Opinion Asks: Alumni Relations

Are some students better poised than others to connect to alumni?

by The Dartmouth Opinion Staff | 10/4/19 2:05am

Campus was abuzz the last week of September with reunions for the Classes of 1944, 1949 and 1954. Dartmouth’s Homecoming is on Oct. 11, a part of the 250th anniversary celebrations. Alumni will be out in full force, connecting with current students and returning to their old stomping grounds. 

How have the gaps between alumni and current students changed or remained the same? The incredibly diverse student body is less and less like the alumni classes of the early 1970s and before — how can students connect with alumni? Are some student groups better poised than others to forge meaningful bonds between alumni and students? The Dartmouth Opinion Staff responded.

Every year, alumni return to a college that is progressively more different than the college they remember graduating from. Intuitively, legacy students are better poised for establishing meaningful contact with, say, graduates from ’70s, as they already carry, either actively or subconsciously, the values and ideas of the students produced in older campus models. It’s a general rule that humans can’t help gravitating towards familiarity, and in turn, alumni will connect better with students who remind them of themselves.

- Zachary Couvillion ’22

While your average student may not be able to relate to alums, the most opportunities for connection exist within campus organizations, where alumni are incredibly interested in connecting with the present members of their old clubs. Whether it is a sports team (as the newly renovated Friends of Dartmouth Rowing Boathouse clearly indicates), a Greek house (see alumni board fundraising efforts for evidence of this) or an affinity or activist group, alumni seem to be very invested in learning about the state of the organizations they once called their own and are consistently eager to hear from and pass wisdom to those who have followed in their footsteps. So even if students are unable to relate to the experiences that alumni had in their time at Dartmouth, the alums are more than ready to hear about what has changed and what has stayed the same.

- Teddy Hill-Weld ’20

I live in the Boston area, and when I was accepted, an alum stopped by my house to drop off a Dartmouth t-shirt.
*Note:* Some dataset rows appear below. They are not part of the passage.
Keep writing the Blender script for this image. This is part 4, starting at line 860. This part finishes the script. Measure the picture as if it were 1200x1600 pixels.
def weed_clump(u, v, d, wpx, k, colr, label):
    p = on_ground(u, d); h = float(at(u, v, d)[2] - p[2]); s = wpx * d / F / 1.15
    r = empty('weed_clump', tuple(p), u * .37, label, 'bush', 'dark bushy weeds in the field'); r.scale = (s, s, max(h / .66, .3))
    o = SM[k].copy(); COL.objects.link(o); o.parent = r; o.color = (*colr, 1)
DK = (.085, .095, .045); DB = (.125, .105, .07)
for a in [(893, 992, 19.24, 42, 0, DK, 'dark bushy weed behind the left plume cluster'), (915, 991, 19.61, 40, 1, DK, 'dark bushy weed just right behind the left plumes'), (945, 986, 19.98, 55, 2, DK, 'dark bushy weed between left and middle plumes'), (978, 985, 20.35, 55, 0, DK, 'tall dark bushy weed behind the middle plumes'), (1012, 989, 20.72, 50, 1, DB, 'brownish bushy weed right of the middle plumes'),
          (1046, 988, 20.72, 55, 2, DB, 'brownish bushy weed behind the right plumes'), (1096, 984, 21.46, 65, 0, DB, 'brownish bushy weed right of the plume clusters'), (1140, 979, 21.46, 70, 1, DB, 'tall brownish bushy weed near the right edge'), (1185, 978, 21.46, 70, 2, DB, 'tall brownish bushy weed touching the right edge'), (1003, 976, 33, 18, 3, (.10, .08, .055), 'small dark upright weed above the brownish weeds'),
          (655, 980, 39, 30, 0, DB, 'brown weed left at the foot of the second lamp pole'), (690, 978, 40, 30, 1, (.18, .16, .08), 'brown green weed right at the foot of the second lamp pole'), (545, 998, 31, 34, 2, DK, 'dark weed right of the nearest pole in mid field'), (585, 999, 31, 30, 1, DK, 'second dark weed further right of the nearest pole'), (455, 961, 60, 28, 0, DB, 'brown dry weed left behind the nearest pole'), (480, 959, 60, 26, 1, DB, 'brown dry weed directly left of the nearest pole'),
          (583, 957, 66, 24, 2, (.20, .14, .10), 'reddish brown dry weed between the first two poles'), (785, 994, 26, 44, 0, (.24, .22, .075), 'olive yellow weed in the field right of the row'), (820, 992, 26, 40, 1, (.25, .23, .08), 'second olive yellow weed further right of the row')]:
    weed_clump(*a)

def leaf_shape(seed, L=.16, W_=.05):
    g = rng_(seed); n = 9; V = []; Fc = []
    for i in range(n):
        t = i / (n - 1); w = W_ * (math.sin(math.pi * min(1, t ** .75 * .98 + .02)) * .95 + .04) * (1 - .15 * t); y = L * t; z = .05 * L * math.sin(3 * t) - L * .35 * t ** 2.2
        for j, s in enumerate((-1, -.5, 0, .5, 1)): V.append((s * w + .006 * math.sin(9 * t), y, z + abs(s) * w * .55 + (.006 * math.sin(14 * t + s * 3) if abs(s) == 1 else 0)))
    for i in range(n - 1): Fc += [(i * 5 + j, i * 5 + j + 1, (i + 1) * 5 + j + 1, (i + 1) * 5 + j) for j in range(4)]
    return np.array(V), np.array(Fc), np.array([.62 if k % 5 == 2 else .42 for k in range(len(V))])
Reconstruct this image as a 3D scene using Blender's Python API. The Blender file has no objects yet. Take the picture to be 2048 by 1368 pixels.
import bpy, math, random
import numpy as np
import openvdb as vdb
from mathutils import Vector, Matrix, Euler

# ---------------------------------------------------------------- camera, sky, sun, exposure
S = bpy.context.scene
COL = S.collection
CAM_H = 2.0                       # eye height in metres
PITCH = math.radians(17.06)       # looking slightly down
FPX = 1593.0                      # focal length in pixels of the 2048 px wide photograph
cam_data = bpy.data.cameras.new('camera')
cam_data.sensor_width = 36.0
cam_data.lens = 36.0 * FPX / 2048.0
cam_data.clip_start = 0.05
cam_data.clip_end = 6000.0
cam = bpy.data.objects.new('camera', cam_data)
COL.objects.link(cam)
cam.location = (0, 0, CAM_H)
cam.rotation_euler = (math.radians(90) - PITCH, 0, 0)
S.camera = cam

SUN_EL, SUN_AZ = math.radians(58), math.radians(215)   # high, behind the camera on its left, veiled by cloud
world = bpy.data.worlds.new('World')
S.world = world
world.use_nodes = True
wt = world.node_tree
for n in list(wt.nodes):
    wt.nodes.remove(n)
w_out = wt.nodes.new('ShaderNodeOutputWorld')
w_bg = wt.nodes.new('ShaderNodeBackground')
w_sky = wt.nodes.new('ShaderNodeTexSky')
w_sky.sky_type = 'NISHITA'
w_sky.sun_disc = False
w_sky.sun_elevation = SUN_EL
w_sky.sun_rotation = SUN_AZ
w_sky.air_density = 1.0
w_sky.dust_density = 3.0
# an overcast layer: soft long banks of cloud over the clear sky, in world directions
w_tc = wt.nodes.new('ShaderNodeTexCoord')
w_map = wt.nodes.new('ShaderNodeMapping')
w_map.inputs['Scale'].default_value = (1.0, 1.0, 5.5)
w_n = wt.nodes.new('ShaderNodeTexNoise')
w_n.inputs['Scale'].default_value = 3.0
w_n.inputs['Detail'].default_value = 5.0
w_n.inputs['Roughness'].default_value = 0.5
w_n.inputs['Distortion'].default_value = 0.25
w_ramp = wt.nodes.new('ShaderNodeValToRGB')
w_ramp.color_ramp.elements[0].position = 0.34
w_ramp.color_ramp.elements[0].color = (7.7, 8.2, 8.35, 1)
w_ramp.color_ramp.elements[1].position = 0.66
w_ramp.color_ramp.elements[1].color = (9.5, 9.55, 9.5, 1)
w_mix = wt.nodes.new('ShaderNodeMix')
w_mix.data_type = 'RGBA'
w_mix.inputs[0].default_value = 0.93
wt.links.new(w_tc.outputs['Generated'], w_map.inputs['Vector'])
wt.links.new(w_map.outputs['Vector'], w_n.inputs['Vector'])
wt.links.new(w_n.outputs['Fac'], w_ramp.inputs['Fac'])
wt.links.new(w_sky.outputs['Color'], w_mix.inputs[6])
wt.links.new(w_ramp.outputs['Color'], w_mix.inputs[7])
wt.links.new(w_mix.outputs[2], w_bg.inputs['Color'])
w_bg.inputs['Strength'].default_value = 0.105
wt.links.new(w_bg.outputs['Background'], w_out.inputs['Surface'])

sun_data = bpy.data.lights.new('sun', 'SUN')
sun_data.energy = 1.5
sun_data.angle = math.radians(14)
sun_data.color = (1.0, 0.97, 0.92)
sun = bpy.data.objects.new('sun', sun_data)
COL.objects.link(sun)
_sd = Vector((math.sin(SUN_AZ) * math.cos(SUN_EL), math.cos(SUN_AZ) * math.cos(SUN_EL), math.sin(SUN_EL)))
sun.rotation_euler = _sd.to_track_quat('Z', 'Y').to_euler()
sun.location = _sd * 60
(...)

Alumni connection varies widely by geographic area, unfairly advantaging some students and harming others. After graduation, there’s a lot more than a free shirt on the line — alumni connections can mean jobs and pathways to future success. This limits student choice when it comes to future plans. Where you live ranks among the most basic freedoms, one weighed upon by the desire to follow an optimal career path. Geography is just a fact of life, but the College can take steps to minimize such disadvantages — one day, every accepted student will be gifted a green shirt to welcome them home.

- Maxwell Teszler ’23

Over the last year, I have relied extensively on Dartmouth’s alumni network to find and understand potential career options for after graduation. I have spoken on the phone with at least 20 alums from many different backgrounds and life paths after reaching out via email or LinkedIn to learn more about their stories. I have found that alumni are incredibly responsive and supportive to curious Dartmouth students who are in the process of building their futures would like to learn more about their options. While most of the alumni I have spoken to only graduated Dartmouth within the last five years, I have spoken to alumni from classes as far back as the Class of ’74 ­— these alumni are frequently the most eager to support the Dartmouth community.

I think that my success so far in accessing Dartmouth’s broad alumni network is due to deep shared interests rather than shared backgrounds. The Dartmouth alumni community of Jews from Arizona is not very large ­— I have spoken to a group of individuals that is highly diverse across racial, gender, religious and regional lines. The shared link between me and the alumni network is not our demographics but our shared passion for the power of business to make the world a better place. On the basis of this experience, I would advise Dartmouth students who would like to access our alumni network to try to do so on the basis of the shared passions and life paths that shape our future than the backgrounds and demographics that shape our past.